Saturday, July 30, 2022

Scorched Earth

 




Today I went back to the place where I used to go

Today I saw that same old crowd I knew before

When they asked me what had happened I tried to tell them

Thanks to Calvary!  I don't come here anymore

Thanks To Calvary ~ Gaither singers 


The other day I was thinking of a few of the things that I have done in the past that somehow I no longer find attractive to my lifestyle today.  So, apparently drinking and hanging out in strip clubs is no longer profitable for me.  Yet, that's the way things used to be for me.  After all, I was a man and that was what men did.  Men also treated women with a somewhat sense of disrespect, made their own rules and tolerated disrespect from nobody.  Believe it or not, some years ago that was me.  I lived life on my terms.  Sure, I still believed in God, but He was not the central point of my life.  Back then, God was more or less a bystander as I did my own thing.  Following mainstream church theology, if there was a bad situation in my life, I heeded the advice from a few Christian friends and assumed that God was somehow angry with me for putting Him on the back burner for so long.  So, I would make the Lord a few promises of good behavior moving forward and continue on with life as I knew it.  That was my view of God, as the overseer of my life and not the reason for my life.  After all, God was in heaven looking down and I was here on earth free to live my life as best as I could to His standards.  If I stumbled, I'd vow to do better and then continue on with what I was doing.  In this way, I began to associate the difficult times in my life as Gods punishment for my own behavior.  Did I resent God for this?  Not really, but I did question Him that if He indeed loved me then why would He bring such constant hardships upon me.  It hadn't yet clicked in me that it was not God who was dragging me through the hardships in my life.  It was God who was yearning to save me from them.

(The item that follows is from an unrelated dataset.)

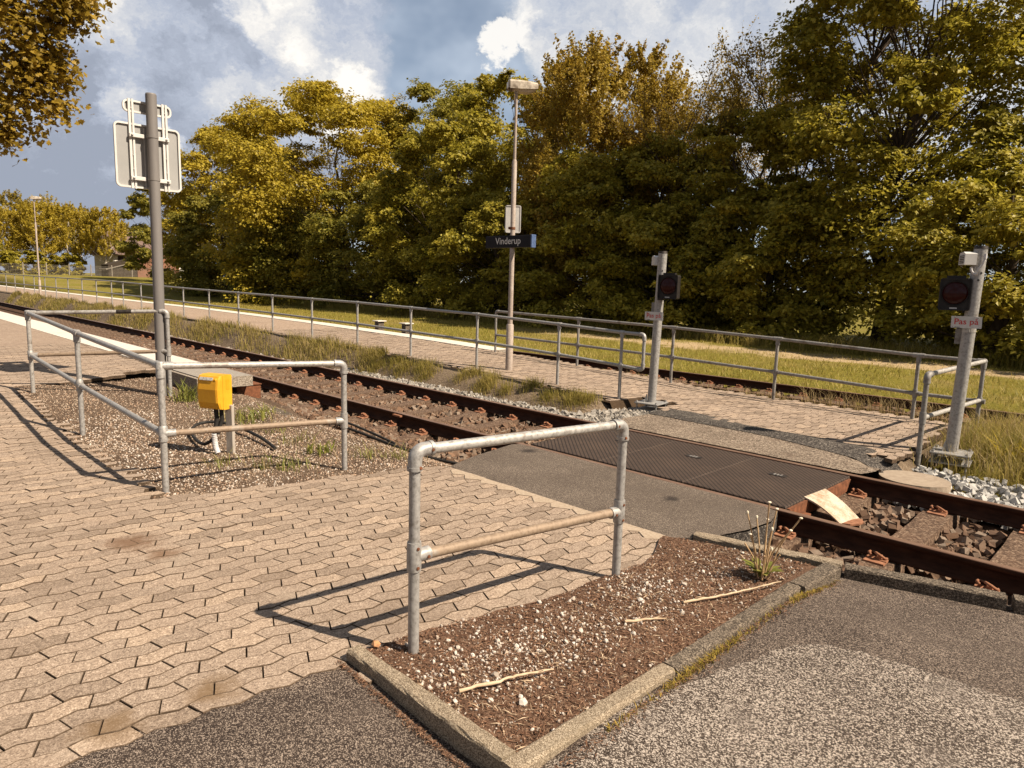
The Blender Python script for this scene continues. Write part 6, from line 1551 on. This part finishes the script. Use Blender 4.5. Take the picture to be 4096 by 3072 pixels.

Yet God is commending this love of His to us, seeing that, while we are still sinners, Christ died for our sakes. 

Romans 5: 8, Concordant New Testament


I remember that hike to this day.  My friend Dennis and I were slogging up the hill of a local park on one of our many hikes around Portland.  I'm not really sure what turned the conversation to God, but Dennis began speaking to me of a God of love and not of discipline and punishment.  This was a side of the Lord I had rarely, if ever, noticed.  The seed had been planted.  I now began to look upon the Lord with a different perspective.  God wasn't that overseer whose sole task it was to discipline me for not upholding His commandments.  The God I was slowly learning to see was a God of love and compassion for His children.  Indeed, His very nature is love {1 John 4:8}.  I realized in time that I also had been mistaken about the separation I had assumed there was between myself and the Lord.  There is no God in heaven and me on earth.  What there is now is Christ Jesus in me {Galatians 2:20}.  It was never the Lords desire to leave us to live alone without Him.  

Not long after my hike with my friend, I found myself once again dabbling in the ways that I used to do.  Yet, something felt different this time.  The desire for personal enjoyment was fading.  One night, as I stood at the door of another local strip club it finally hit me...this isn't who I am anymore.  Those same haunts I used to frequent no longer seemed as enticing to me.  Instead of expecting Gods punishment, I enjoyed His love and mercy in my life.  The other day a friend I once knew from the clubs I used to frequent called to ask me where I had been.  He hadn't seen me around the old scene for some time.  I told him that I had been busy with a few other things.  After I hung up I smiled...Thanks to Jesus...I don't go there anymore.  


He who is not loving knew not God, for God is love.